Watson Institute for International and Public Affairs

On NPR: Der Derian's Psychogeography of Berlin

November 15, 2011

Institute Professor James Der Derian was recently featured on NPR’s Berlin Journal and “Life in Berlin” series, where he discussed quantum diplomacy, German-American relations, and the “psychogeography” of Berlin. Der Derian, a research professor who focuses on global security and media studies at the Watson Institute, has been a Bosch Public Policy Fellow this semester at the American Academy in Berlin.

On NPR, Der Derian explained how he had become a commentator on a very local matter – albeit with international dimensions – soon after arriving in Berlin. In January, he published an op-ed in Berliner Zeitung on the 50th anniversary of President Dwight Eisenhower’s farewell speech, which discussed the unwarranted influence of the military-industrial complex. In the op-ed, Der Derian observed that while many streets in Berlin had been named after American presidents, including Franklin Roosevelt, Harry S. Truman, and John F. Kennedy, none had been named after Eisenhower.

“Why not Ike?” he wrote. “Why no Eisenhower Strasse?”

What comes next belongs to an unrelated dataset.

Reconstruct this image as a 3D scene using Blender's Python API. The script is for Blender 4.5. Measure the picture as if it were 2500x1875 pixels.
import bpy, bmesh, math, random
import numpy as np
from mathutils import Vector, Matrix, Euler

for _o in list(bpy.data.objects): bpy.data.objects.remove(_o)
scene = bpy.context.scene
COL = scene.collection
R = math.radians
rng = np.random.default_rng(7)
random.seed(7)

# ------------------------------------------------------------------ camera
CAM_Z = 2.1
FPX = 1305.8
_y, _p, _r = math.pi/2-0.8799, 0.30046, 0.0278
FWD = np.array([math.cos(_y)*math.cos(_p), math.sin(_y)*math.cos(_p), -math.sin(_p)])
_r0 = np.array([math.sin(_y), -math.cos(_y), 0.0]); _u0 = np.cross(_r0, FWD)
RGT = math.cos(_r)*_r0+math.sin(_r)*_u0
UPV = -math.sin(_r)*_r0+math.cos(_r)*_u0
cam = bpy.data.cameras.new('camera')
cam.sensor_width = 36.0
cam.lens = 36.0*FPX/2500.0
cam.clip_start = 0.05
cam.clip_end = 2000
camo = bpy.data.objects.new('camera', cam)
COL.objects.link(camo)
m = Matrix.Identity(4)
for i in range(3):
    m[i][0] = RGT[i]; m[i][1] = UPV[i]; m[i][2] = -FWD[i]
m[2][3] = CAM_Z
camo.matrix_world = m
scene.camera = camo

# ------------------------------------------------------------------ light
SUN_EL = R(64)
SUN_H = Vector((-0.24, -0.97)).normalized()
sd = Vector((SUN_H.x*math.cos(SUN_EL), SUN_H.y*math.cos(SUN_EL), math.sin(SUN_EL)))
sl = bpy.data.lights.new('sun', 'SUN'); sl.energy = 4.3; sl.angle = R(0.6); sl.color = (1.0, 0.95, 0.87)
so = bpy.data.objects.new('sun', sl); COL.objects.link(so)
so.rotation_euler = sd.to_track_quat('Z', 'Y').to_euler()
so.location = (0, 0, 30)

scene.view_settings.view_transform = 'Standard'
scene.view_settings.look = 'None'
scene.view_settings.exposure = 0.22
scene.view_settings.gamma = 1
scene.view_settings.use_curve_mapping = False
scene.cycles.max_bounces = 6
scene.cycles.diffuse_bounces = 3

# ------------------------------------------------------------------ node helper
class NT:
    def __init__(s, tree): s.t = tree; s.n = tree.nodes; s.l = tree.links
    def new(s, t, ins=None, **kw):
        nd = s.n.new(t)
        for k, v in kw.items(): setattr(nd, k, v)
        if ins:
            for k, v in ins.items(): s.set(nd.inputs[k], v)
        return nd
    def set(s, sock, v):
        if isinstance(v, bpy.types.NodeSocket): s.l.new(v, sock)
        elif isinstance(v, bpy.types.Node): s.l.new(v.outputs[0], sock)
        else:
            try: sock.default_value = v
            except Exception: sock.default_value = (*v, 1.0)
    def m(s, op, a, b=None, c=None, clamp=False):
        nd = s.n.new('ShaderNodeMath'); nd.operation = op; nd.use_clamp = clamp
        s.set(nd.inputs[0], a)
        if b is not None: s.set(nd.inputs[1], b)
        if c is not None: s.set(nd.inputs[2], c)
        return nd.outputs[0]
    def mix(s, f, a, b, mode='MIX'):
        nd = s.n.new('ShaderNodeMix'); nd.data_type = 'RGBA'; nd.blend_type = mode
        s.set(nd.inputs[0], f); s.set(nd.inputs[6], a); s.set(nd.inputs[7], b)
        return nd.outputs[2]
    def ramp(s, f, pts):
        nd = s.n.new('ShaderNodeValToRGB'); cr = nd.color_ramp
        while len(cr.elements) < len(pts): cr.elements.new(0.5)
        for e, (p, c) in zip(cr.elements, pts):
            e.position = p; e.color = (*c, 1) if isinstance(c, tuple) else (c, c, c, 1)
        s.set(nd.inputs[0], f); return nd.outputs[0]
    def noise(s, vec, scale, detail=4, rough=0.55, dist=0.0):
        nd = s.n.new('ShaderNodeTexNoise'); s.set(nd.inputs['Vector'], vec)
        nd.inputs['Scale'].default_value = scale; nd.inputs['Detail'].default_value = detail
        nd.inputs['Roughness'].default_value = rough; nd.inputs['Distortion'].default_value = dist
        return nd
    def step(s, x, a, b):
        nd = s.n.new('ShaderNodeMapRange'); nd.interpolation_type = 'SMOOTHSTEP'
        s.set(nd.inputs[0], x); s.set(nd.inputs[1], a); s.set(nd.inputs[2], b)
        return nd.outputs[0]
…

Soon after the op-ed was published, Der Derian said, a major effort was launched to name a street in Berlin after another American president: Ronald Reagan. Supporters hoped a platz could be named after Reagan where he gave his famous 1987 “Tear down this wall!” speech, in front of the Brandenburg Gate.

The effort sparked controversy, and Der Derian said he soon found himself enmeshed in the issue, even participating in a documentary produced by a German television network on the question of whether the area should be renamed after Reagan.

Der Derian said his involvement in the issue soon led him to alter his research project in Berlin to include German-American relations and the “psychogeography” of Berlin, as well as “quantum diplomacy,” the term for the kind of local-global diplomatic entanglement in which he had found himself.

He also made a televised appearance on the subject on Deutsche Welle.